On April 25, 2025, Attorney General Pam Bondi formally rescinded the Biden-era DOJ policy that prohibited the use of subpoenas, court orders, and search warrants against journalists and their communications providers in leak investigations. The policy, codified at 28 U.S.C. section 50.10 and known as the "news media guidelines," had been strengthened by Attorney General Merrick Garland in July 2021 after revelations that Trump's first administration had secretly subpoenaed journalists' records.
Bondi's memo stated explicitly: "I have concluded that it is necessary to rescind Merrick Garland's policies precluding the Department of Justice from seeking records and compelling testimony from members of the news media in order to identify and punish the source of improper leaks."
The memo retained nominal safeguards — subpoenaed news outlets are to be given advance notice and subpoenas must be "narrowly drawn," and warrants for reporters' materials "must include protocols designed to limit the scope of intrusion into potentially protected materials or newsgathering activities." But the fundamental protection — that DOJ would not compel journalists to reveal sources — was eliminated.

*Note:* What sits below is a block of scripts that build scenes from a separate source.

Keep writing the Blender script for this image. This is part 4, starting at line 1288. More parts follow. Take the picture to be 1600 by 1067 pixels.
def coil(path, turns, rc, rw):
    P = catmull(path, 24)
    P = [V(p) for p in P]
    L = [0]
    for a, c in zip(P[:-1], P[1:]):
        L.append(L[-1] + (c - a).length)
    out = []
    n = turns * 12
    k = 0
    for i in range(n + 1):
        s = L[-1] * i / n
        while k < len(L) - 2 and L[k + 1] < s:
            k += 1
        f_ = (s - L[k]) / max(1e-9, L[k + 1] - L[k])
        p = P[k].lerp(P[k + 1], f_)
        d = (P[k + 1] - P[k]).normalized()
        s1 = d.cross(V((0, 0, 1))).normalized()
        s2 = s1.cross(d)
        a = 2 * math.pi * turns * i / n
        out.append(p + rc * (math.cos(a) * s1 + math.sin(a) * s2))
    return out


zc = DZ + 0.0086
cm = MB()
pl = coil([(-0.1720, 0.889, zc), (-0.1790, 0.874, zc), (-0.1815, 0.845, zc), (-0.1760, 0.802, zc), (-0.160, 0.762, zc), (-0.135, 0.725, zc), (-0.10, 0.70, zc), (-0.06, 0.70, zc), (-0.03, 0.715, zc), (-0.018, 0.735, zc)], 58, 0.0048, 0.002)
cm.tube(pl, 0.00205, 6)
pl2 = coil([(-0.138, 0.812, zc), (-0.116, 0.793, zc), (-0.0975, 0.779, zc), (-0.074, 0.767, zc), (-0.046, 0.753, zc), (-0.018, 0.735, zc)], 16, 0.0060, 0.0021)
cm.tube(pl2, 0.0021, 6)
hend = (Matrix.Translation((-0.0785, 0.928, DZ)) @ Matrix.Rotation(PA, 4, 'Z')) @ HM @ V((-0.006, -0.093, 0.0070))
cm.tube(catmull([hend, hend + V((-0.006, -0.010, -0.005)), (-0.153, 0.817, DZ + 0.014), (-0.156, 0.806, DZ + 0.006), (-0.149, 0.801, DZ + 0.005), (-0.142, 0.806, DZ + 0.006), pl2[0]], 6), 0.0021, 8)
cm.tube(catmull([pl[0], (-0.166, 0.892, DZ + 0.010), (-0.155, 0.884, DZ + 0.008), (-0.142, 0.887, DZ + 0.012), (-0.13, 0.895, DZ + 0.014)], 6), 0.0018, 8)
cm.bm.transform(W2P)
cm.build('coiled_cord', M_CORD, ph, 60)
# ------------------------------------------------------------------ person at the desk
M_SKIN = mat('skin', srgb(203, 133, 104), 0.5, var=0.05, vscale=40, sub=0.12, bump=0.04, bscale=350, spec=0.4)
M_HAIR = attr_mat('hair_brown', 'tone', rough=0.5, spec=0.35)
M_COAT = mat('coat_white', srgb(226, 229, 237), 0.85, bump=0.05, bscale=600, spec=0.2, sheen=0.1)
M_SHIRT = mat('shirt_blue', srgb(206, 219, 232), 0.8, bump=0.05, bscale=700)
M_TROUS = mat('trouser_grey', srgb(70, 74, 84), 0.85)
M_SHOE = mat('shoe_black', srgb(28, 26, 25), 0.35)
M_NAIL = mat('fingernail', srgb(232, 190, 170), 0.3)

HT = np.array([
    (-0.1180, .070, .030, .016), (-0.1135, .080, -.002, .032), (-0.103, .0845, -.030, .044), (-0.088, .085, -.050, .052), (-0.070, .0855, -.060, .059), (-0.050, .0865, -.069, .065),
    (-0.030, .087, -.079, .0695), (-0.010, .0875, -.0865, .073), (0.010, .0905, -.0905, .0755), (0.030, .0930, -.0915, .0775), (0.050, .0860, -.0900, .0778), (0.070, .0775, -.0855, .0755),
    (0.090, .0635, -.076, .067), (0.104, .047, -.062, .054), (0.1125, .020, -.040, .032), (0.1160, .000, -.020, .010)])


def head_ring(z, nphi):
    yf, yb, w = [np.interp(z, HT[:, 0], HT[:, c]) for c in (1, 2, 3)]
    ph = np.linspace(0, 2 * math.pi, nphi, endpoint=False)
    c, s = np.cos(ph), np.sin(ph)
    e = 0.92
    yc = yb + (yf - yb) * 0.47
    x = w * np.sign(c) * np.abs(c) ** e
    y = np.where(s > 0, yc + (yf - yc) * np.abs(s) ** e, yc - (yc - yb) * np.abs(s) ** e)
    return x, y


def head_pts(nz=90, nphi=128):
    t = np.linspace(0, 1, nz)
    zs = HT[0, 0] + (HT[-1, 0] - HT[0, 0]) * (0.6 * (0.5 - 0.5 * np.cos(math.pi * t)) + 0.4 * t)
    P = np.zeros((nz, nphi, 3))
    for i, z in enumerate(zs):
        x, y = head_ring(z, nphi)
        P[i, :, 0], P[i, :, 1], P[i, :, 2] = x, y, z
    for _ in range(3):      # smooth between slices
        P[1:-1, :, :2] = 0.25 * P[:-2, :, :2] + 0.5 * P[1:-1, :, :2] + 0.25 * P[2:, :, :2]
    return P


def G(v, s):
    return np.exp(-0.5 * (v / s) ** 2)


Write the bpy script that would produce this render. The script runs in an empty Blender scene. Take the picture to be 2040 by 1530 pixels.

The rescission came in the context of an administration already hostile to the press, and amid active leak investigations. It removed the last formal barrier between the federal government's prosecutorial power and the ability of journalists to protect confidential sources. The Reporters Committee for Freedom of the Press and the PRESS Act's congressional sponsors both warned the move would chill investigative journalism at exactly the moment it was most needed.